Torniamo indietro verso Bucarest, io felice di aver visitato questo posto, riproponendomi di ritornare a visitarlo ancora e ancora, di far sapere ai miei conoscenti che posti magici ha il mio paese di origine.

A casa incontro vecchie conoscenze, vicini di casa oppure compagni di scuola che mi appaiono completamente cambiati. Probabilmente anche io sembro cambiata, non sono più la giovane donna, appena licenziata dall’Università, che ha lasciato la sua vita e il suo paese per iniziare una nuova avventura, a Roma. Tutti mi ripetono la stessa cosa: «Hai una cadenza strana quando parli, sembri più un’italiana che una rumena».

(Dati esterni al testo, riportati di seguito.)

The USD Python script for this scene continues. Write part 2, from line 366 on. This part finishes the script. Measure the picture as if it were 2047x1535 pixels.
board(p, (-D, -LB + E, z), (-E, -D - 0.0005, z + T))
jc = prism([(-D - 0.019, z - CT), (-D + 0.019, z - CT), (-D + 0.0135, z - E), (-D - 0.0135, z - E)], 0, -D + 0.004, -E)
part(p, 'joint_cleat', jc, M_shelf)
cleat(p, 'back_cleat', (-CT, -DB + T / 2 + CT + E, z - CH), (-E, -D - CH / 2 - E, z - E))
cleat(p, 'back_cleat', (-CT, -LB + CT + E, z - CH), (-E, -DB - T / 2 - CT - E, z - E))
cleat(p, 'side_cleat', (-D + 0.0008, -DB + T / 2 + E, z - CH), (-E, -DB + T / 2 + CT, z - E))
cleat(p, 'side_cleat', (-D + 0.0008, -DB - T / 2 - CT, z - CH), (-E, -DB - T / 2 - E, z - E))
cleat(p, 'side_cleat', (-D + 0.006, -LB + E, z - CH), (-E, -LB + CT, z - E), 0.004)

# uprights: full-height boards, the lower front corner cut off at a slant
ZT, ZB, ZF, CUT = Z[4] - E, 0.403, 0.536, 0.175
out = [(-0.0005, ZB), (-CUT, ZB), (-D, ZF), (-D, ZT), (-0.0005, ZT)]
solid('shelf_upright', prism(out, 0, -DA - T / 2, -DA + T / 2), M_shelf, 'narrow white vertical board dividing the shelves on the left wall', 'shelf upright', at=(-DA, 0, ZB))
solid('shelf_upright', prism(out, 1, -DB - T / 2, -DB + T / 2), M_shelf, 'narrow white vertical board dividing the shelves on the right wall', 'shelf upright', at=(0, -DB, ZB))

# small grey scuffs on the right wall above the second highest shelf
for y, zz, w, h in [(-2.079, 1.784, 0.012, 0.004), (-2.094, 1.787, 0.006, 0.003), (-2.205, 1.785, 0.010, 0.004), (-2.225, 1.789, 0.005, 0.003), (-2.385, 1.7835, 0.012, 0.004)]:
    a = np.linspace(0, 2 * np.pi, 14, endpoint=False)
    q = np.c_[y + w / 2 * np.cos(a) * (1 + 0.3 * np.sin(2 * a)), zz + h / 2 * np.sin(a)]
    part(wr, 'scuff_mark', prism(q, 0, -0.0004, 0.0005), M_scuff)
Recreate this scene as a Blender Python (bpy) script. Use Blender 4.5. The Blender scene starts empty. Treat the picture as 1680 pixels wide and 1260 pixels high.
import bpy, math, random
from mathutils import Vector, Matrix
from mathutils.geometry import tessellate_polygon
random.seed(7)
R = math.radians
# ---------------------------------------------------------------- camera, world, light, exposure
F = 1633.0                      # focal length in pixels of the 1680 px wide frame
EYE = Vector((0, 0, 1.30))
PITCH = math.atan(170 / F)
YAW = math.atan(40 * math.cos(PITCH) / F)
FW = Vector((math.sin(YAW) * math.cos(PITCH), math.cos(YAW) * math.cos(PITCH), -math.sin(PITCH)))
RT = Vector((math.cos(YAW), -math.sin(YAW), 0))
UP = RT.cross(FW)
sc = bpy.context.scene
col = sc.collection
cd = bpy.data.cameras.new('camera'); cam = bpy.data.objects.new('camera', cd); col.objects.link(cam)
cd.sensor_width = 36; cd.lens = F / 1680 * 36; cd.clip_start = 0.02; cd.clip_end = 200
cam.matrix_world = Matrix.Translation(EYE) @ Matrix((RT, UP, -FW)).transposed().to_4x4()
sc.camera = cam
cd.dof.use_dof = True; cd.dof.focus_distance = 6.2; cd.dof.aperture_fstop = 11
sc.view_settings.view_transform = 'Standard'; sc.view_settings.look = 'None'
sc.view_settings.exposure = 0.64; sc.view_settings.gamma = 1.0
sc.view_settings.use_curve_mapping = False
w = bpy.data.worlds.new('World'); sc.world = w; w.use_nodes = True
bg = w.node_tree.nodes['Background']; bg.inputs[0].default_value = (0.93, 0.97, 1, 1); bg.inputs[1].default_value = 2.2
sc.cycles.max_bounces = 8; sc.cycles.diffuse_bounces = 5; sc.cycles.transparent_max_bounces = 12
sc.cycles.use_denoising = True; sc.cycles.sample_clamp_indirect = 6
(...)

Mi sento diversa, è vero, non sono più parte completa di questo mio paese. Le mie radici sono cambiate, ampliando il terreno in cui sono affondate. Una parte traggono il nutrimento iniziale, quello formativo dello spirito e del carattere, nel terreno fertile e ricco della Romania mentre un’altra parte delle mie radici traggono il nutrimento dal terreno buono, dolce e accogliente della bellissima Italia. Non sono un’italiana ma non sono più neanche romena. Tutto è cambiato. Stando lì ho capito che l’Italia mi manca, con il sole quasi permanente, con il chiasso della gente e con la lingua italiana piena di significati e sinonimi, che mi permette di esprimere qualsiasi cosa voglia raccontare, con una ricchezza indescrivibile. Mi mancano i miei figli, metà italiani e metà romeni, che amano l’Italia più di loro stessi ma sono pronti a combattere contro chiunque parli male della Romania. Mi mancano le onde che si infrangono sulle scogliere e delle quali l’Italia non scarseggia, mi manca l’aria respirata a pieni polmoni nelle mattine di primavera, quando tutta la natura si risveglia e i giardini lussureggianti delle ville che portano in bella vista tutto ciò di cui possono vantarsi.

Mi manca l’uomo della mia vita, mio marito, italiano. Mi manca il mio angoletto di Romania che, in fin dei conti, ho ricreato da sola a Roma: un piccolo angoletto con tutti gli odori appartenenti alla Romania.

In Romania c’è il mio passato ma il mio presente si trova qui.

La mia casa è ovunque mi porta il cuore e il mio cuore batte forte sia per la Romania sia per l’Italia.